── Supplied material
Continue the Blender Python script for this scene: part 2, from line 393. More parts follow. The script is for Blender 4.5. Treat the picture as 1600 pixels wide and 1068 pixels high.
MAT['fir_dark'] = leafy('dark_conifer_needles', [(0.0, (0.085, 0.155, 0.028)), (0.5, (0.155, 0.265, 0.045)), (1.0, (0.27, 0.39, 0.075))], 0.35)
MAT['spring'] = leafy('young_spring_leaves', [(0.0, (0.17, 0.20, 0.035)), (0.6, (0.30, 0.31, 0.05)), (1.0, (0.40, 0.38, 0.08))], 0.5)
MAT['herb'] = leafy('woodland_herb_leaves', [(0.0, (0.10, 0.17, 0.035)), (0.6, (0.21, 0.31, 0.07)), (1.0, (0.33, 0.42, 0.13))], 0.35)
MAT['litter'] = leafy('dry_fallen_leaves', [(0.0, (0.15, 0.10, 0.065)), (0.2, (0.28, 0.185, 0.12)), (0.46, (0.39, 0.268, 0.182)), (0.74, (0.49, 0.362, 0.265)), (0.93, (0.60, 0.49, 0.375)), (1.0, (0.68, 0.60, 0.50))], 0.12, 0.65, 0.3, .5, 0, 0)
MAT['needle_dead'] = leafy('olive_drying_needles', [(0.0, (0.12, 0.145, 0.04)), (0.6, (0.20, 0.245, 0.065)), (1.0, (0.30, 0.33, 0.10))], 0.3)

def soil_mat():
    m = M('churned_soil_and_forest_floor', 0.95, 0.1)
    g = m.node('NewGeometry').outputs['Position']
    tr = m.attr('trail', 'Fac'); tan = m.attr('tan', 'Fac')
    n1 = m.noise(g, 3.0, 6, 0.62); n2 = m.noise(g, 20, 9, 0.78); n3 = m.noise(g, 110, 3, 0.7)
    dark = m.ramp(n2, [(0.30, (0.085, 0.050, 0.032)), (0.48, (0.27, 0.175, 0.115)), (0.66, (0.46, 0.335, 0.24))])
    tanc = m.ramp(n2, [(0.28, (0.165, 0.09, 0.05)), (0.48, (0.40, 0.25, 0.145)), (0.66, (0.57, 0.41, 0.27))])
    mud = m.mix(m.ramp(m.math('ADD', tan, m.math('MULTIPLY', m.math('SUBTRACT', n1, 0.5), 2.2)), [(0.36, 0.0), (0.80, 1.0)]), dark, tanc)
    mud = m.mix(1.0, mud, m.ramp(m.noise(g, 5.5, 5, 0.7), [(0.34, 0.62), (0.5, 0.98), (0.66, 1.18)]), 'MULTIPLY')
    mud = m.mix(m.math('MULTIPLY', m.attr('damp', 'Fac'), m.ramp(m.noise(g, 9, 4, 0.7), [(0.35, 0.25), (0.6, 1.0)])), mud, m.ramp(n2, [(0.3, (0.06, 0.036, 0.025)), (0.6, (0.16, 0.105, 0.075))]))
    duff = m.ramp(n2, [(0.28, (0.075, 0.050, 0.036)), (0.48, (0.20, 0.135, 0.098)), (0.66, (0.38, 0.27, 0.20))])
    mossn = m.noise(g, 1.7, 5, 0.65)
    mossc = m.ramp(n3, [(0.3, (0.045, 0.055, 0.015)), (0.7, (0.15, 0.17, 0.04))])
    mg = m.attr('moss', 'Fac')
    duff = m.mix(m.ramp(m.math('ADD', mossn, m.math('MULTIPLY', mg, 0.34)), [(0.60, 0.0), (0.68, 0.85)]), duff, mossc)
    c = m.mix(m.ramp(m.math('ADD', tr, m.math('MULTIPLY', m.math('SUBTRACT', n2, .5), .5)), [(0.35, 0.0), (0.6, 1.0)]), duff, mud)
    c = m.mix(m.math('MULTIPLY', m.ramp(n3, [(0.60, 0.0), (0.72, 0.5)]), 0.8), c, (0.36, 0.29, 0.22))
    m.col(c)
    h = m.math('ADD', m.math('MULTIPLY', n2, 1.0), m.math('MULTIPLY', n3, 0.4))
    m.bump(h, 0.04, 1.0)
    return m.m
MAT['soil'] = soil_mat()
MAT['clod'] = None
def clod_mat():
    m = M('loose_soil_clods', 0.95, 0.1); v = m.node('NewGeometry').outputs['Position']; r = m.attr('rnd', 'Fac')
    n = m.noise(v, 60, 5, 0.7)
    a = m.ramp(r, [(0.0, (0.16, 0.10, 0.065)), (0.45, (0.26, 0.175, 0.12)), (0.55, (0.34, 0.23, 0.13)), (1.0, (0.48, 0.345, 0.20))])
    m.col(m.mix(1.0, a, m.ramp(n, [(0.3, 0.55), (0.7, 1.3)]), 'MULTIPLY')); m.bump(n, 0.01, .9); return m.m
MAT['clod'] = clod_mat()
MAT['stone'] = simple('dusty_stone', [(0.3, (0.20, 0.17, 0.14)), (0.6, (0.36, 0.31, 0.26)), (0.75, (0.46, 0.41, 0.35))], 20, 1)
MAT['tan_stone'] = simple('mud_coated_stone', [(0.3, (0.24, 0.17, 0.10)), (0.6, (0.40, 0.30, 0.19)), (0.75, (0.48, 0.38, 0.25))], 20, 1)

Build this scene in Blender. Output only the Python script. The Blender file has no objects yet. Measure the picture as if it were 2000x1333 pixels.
────
▶ _Goal of the exercise_
In the entries above, find lines with "scene" and copy each.

▶ _The completed task_
Continue the Blender Python script for this scene: part 2, from line 393. More parts follow. The script is for Blender 4.5. Treat the picture as 1600 pixels wide and 1068 pixels high.
Build this scene in Blender. Output only the Python script. The Blender file has no objects yet. Measure the picture as if it were 2000x1333 pixels.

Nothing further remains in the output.